- RECORDED DATA -
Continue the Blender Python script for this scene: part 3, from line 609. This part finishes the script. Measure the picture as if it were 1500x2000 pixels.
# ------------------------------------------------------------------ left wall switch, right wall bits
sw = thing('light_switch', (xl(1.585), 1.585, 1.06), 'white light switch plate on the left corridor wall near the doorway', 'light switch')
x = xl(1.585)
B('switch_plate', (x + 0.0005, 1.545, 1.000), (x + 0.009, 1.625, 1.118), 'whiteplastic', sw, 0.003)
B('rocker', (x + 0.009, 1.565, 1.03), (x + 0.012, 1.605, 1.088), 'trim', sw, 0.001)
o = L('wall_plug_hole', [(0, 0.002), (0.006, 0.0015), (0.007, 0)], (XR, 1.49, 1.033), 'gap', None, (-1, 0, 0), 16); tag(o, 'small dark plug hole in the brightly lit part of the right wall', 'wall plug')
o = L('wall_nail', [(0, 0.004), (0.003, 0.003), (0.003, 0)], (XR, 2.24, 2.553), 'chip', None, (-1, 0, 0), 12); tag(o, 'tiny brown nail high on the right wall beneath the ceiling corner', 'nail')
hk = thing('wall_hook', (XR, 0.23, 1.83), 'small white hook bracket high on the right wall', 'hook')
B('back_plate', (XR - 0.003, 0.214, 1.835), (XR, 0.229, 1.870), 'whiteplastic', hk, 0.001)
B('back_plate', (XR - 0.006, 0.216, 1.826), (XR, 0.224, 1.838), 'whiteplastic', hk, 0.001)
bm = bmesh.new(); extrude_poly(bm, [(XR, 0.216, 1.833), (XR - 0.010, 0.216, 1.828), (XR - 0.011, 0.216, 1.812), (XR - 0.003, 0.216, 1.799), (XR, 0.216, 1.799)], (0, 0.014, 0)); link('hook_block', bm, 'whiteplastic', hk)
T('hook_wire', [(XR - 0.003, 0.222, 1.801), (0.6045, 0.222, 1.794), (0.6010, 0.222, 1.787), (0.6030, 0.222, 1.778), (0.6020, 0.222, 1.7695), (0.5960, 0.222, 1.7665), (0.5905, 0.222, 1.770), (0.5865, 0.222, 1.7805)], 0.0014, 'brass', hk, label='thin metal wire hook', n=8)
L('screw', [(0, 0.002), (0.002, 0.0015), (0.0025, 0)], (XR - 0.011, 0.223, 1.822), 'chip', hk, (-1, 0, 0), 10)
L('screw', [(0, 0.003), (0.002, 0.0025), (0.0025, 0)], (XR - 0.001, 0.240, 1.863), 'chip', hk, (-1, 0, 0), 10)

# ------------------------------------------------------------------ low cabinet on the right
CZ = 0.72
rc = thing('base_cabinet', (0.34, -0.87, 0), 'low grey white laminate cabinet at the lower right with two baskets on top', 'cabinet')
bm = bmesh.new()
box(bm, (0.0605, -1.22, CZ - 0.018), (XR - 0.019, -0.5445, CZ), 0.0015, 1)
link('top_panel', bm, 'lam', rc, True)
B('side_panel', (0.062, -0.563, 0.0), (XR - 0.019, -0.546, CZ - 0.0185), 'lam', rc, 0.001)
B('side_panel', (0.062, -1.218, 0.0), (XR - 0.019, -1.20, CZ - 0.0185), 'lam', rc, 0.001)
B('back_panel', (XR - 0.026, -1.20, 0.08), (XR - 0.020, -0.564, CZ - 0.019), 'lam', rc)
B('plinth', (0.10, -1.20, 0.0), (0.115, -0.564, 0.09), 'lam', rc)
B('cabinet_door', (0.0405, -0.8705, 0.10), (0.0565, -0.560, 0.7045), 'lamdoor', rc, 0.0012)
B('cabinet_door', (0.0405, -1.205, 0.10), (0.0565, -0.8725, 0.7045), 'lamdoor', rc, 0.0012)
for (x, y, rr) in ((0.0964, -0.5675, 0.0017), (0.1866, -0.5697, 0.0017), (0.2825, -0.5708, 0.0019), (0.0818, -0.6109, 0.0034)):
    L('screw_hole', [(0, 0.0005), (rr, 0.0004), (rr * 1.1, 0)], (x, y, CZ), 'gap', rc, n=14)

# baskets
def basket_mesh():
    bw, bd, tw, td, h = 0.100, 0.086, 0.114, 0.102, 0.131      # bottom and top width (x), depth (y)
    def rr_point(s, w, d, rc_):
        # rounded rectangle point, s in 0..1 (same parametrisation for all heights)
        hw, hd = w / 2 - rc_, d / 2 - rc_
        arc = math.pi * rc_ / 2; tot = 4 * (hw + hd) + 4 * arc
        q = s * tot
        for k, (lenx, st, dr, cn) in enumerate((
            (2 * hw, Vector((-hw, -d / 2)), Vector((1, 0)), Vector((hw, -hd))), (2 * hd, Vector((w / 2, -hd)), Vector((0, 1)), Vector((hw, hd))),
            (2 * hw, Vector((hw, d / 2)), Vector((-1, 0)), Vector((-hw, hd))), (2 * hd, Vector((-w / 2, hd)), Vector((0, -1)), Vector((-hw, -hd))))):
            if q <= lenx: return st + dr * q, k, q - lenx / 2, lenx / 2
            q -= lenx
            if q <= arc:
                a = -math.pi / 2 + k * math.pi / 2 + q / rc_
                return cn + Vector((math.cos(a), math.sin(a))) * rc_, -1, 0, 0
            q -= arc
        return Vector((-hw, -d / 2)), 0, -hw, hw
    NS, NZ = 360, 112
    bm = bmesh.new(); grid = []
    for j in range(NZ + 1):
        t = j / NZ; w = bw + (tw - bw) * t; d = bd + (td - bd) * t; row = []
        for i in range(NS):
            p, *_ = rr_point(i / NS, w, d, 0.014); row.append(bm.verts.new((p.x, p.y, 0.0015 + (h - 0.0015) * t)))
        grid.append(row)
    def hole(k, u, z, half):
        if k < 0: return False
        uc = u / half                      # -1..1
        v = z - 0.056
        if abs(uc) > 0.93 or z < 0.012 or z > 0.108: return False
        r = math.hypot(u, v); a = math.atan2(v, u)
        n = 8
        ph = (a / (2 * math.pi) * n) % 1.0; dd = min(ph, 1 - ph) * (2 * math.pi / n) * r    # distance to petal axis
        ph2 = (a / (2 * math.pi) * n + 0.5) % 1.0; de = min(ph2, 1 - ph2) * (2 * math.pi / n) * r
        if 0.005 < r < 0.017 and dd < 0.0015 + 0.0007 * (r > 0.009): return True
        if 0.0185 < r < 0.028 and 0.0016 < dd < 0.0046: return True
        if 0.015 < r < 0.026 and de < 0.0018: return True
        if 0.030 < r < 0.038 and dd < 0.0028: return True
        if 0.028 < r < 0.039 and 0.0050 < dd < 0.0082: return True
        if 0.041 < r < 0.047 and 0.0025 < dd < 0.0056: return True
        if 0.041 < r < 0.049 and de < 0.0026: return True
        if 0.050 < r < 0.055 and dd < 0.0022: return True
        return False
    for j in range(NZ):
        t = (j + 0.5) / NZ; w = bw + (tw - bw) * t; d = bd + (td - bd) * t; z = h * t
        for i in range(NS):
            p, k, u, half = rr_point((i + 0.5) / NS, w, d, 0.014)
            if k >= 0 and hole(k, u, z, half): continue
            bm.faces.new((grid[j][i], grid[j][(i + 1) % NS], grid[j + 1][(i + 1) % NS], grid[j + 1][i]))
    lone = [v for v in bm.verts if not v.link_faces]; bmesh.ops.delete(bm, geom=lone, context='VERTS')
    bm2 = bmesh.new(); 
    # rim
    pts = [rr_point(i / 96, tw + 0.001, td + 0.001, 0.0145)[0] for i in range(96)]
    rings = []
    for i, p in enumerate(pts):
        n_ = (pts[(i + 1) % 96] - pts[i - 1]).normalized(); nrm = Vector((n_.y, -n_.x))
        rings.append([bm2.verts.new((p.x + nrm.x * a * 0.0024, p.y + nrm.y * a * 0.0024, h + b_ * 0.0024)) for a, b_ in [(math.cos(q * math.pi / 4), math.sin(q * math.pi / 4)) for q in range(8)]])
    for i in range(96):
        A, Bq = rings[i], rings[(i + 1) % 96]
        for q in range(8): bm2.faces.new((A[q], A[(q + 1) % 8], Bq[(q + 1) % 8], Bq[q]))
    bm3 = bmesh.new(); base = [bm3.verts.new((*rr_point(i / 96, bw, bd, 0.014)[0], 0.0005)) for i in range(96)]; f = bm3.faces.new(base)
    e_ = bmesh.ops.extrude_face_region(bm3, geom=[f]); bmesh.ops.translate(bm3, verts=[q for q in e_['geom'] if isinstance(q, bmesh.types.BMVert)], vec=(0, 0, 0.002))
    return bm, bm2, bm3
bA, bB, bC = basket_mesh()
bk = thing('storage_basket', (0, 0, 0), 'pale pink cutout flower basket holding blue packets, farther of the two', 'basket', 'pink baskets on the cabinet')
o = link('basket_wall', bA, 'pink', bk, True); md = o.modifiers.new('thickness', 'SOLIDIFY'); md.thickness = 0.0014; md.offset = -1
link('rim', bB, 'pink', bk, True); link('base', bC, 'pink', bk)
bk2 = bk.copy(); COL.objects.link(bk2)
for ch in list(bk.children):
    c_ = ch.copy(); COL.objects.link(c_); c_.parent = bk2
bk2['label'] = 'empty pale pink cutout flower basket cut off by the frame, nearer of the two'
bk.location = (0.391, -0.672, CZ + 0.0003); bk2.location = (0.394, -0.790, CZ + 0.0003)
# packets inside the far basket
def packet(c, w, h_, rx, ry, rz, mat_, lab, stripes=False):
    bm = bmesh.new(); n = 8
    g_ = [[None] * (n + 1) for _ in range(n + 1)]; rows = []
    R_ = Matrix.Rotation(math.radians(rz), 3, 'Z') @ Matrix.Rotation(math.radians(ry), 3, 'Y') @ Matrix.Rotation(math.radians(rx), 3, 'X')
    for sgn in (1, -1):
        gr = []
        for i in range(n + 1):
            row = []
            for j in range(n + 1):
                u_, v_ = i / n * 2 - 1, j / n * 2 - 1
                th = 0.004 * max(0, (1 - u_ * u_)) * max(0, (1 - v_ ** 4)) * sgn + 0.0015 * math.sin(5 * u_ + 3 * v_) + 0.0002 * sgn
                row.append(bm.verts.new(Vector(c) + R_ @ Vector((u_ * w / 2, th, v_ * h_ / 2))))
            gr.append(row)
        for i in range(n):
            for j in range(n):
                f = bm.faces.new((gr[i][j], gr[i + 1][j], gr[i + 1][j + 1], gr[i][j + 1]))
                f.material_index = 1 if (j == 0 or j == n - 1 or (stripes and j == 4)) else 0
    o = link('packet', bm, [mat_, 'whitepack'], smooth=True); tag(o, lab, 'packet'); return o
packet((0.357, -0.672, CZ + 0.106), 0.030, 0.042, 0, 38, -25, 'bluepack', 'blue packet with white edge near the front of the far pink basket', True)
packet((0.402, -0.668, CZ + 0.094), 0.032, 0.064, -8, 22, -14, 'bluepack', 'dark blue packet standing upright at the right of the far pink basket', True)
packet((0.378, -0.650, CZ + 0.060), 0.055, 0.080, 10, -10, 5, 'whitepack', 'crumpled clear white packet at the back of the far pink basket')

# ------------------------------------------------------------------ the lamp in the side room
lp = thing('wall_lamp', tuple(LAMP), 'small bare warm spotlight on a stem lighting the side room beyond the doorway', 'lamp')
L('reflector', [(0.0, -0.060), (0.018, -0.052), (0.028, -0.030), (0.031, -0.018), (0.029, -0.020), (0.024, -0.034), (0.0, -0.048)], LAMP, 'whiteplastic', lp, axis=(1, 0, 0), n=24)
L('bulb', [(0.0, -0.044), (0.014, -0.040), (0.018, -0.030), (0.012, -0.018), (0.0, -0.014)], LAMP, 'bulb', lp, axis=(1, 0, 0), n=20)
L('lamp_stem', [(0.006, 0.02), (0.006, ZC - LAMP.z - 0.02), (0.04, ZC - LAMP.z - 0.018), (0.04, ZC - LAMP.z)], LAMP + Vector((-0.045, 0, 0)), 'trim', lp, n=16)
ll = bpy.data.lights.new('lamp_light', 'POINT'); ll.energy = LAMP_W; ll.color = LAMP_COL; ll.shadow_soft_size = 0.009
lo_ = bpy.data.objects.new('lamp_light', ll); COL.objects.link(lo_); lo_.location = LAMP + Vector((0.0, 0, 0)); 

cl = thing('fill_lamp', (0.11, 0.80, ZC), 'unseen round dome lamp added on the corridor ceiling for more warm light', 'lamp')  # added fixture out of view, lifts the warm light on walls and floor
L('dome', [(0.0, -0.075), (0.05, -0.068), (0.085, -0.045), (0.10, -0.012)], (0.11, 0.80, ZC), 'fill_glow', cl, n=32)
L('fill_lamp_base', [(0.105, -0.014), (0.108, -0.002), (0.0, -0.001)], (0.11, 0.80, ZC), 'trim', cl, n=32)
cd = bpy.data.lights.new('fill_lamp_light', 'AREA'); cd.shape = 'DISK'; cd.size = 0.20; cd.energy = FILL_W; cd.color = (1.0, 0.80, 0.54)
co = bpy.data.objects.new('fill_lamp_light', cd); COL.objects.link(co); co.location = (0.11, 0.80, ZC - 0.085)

- WHAT IS BEING ASKED -
Return, please, the lines of the data from the first through the line containing "L('screw', [(0, 0.003), (0.002, 0.0025), (0.0025, 0)], (XR", both kept, exactly as they stand and nothing more.

- FINAL ANSWER -
Continue the Blender Python script for this scene: part 3, from line 609. This part finishes the script. Measure the picture as if it were 1500x2000 pixels.
# ------------------------------------------------------------------ left wall switch, right wall bits
sw = thing('light_switch', (xl(1.585), 1.585, 1.06), 'white light switch plate on the left corridor wall near the doorway', 'light switch')
x = xl(1.585)
B('switch_plate', (x + 0.0005, 1.545, 1.000), (x + 0.009, 1.625, 1.118), 'whiteplastic', sw, 0.003)
B('rocker', (x + 0.009, 1.565, 1.03), (x + 0.012, 1.605, 1.088), 'trim', sw, 0.001)
o = L('wall_plug_hole', [(0, 0.002), (0.006, 0.0015), (0.007, 0)], (XR, 1.49, 1.033), 'gap', None, (-1, 0, 0), 16); tag(o, 'small dark plug hole in the brightly lit part of the right wall', 'wall plug')
o = L('wall_nail', [(0, 0.004), (0.003, 0.003), (0.003, 0)], (XR, 2.24, 2.553), 'chip', None, (-1, 0, 0), 12); tag(o, 'tiny brown nail high on the right wall beneath the ceiling corner', 'nail')
hk = thing('wall_hook', (XR, 0.23, 1.83), 'small white hook bracket high on the right wall', 'hook')
B('back_plate', (XR - 0.003, 0.214, 1.835), (XR, 0.229, 1.870), 'whiteplastic', hk, 0.001)
B('back_plate', (XR - 0.006, 0.216, 1.826), (XR, 0.224, 1.838), 'whiteplastic', hk, 0.001)
bm = bmesh.new(); extrude_poly(bm, [(XR, 0.216, 1.833), (XR - 0.010, 0.216, 1.828), (XR - 0.011, 0.216, 1.812), (XR - 0.003, 0.216, 1.799), (XR, 0.216, 1.799)], (0, 0.014, 0)); link('hook_block', bm, 'whiteplastic', hk)
T('hook_wire', [(XR - 0.003, 0.222, 1.801), (0.6045, 0.222, 1.794), (0.6010, 0.222, 1.787), (0.6030, 0.222, 1.778), (0.6020, 0.222, 1.7695), (0.5960, 0.222, 1.7665), (0.5905, 0.222, 1.770), (0.5865, 0.222, 1.7805)], 0.0014, 'brass', hk, label='thin metal wire hook', n=8)
L('screw', [(0, 0.002), (0.002, 0.0015), (0.0025, 0)], (XR - 0.011, 0.223, 1.822), 'chip', hk, (-1, 0, 0), 10)
L('screw', [(0, 0.003), (0.002, 0.0025), (0.0025, 0)], (XR - 0.001, 0.240, 1.863), 'chip', hk, (-1, 0, 0), 10)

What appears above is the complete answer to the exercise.